Financial Decision & Risk Management

You have an option to purchase all of the assets of the Overland Railroad for $2.5 billion. The option expires in nine months. You estimate Overland’s current (month 0) present value (PV) as $2.7 billion. Overland generates after-tax free cash flow (FCF) of $50 million at the end of each quarter (i.e., at the end of each three-month period). If you exercise your option at the start of the quarter, that quarter’s cash flow is paid out to you. If you do not exercise, the cash flow goes to Overland’s current owners.In each quarter, Overland’s PV either increases by 10% or decreases by 9.09%. This PV includes the quarterly FCF of $50 million. After the $50 million is paid out, PV drops by $50 million. Thus, the binomial tree for the first quarter is (figures in millions in the attached file):
The risk-free interest rate is 2% per quarter.
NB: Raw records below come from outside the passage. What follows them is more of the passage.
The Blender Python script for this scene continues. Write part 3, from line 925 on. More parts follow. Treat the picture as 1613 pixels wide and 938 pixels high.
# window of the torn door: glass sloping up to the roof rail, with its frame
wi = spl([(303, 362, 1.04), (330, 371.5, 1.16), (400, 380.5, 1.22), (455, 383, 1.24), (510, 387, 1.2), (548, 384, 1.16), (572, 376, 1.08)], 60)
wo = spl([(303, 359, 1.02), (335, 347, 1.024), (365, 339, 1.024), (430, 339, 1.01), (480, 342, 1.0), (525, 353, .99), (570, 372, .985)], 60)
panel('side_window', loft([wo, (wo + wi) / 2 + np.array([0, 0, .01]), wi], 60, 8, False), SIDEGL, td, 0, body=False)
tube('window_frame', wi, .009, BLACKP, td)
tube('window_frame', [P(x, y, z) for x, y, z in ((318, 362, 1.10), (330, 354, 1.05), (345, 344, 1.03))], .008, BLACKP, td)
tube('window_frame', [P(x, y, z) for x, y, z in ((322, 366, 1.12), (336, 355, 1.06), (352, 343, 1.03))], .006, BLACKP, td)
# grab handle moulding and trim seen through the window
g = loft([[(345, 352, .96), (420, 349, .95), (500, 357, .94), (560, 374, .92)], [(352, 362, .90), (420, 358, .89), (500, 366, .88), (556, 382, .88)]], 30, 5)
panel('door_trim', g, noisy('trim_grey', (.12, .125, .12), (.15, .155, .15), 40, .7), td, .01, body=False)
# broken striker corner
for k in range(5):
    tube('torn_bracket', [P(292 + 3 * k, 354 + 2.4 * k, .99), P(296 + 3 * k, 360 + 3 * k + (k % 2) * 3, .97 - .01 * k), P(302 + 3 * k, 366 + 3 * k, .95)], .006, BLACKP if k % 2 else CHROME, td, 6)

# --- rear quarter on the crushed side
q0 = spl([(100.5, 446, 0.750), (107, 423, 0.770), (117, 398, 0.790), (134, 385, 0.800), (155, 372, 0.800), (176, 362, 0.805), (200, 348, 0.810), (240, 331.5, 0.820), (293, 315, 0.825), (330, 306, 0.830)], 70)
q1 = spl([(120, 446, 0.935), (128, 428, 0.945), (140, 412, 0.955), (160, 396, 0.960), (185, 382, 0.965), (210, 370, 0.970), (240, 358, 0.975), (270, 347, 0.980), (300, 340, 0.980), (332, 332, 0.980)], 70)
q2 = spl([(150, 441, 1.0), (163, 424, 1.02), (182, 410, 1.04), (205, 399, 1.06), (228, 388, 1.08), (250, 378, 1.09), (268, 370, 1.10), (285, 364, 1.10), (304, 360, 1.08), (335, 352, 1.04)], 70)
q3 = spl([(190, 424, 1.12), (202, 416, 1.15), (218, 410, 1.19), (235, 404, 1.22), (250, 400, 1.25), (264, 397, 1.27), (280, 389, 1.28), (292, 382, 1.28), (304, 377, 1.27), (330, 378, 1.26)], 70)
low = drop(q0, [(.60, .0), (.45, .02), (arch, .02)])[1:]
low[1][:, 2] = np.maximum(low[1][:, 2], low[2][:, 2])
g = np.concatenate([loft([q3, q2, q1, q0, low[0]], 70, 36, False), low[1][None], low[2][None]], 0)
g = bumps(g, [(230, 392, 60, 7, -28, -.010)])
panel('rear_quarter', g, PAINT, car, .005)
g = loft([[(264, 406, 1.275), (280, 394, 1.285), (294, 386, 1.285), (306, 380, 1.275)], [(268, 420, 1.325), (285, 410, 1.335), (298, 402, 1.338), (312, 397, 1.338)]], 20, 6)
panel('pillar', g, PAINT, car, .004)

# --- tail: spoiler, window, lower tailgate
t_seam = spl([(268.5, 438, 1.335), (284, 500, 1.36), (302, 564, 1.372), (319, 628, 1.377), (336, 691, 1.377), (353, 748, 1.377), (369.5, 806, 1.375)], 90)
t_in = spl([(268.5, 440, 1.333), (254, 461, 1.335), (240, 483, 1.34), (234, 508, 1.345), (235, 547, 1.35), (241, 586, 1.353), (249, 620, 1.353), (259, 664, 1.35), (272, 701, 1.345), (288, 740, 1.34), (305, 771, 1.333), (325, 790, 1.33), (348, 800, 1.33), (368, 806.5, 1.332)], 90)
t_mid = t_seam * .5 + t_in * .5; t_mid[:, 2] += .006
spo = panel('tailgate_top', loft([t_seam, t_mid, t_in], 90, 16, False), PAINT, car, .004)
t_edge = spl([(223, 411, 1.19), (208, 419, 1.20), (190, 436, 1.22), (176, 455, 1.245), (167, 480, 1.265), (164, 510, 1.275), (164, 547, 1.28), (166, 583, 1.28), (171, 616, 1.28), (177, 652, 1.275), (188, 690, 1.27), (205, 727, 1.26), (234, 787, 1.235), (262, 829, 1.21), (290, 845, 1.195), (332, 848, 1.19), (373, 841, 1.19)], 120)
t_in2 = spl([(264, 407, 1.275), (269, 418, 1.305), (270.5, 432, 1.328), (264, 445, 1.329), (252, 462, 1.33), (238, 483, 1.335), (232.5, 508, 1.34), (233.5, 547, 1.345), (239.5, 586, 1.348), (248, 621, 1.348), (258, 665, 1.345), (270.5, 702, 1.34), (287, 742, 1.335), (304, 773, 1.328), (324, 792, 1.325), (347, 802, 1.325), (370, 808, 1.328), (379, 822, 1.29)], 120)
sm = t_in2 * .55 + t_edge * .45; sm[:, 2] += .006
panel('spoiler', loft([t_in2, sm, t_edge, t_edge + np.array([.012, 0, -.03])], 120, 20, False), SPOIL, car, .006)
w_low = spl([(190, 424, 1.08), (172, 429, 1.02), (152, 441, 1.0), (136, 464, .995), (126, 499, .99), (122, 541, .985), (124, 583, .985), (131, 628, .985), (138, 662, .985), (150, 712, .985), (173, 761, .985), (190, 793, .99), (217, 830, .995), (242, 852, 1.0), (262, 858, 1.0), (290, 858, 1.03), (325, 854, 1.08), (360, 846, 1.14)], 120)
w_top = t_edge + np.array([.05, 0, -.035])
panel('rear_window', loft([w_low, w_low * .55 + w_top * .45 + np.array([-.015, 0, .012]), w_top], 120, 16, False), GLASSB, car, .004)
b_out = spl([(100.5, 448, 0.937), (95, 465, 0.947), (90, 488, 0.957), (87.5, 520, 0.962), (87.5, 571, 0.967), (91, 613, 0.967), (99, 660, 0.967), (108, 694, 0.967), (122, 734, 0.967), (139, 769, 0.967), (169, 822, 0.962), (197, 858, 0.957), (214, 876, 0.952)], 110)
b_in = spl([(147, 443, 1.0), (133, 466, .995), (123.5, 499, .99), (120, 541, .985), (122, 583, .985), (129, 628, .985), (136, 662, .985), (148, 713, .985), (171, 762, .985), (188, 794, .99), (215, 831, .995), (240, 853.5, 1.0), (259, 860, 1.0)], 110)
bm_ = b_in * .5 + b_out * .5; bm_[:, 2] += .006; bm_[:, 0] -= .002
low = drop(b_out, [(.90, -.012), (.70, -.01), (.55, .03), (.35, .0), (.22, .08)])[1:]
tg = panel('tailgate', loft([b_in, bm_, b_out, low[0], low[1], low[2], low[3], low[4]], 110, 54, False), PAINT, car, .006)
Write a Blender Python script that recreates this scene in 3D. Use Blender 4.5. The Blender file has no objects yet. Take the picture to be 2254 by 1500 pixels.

Build a binomial tree for Overland, with one up or down change for each three-month period (three steps to cover your nine-month option).Suppose you can only exercise your option now, or after nine months (not at month 3 or 6). Would you exercise now?Suppose you can exercise now, or at months 3, 6, or 9. What is your option worth today? Should you exercise today, or wait?Please Explain the answer in detail on why you make the decision with a minimum of four (4) scholarly articles.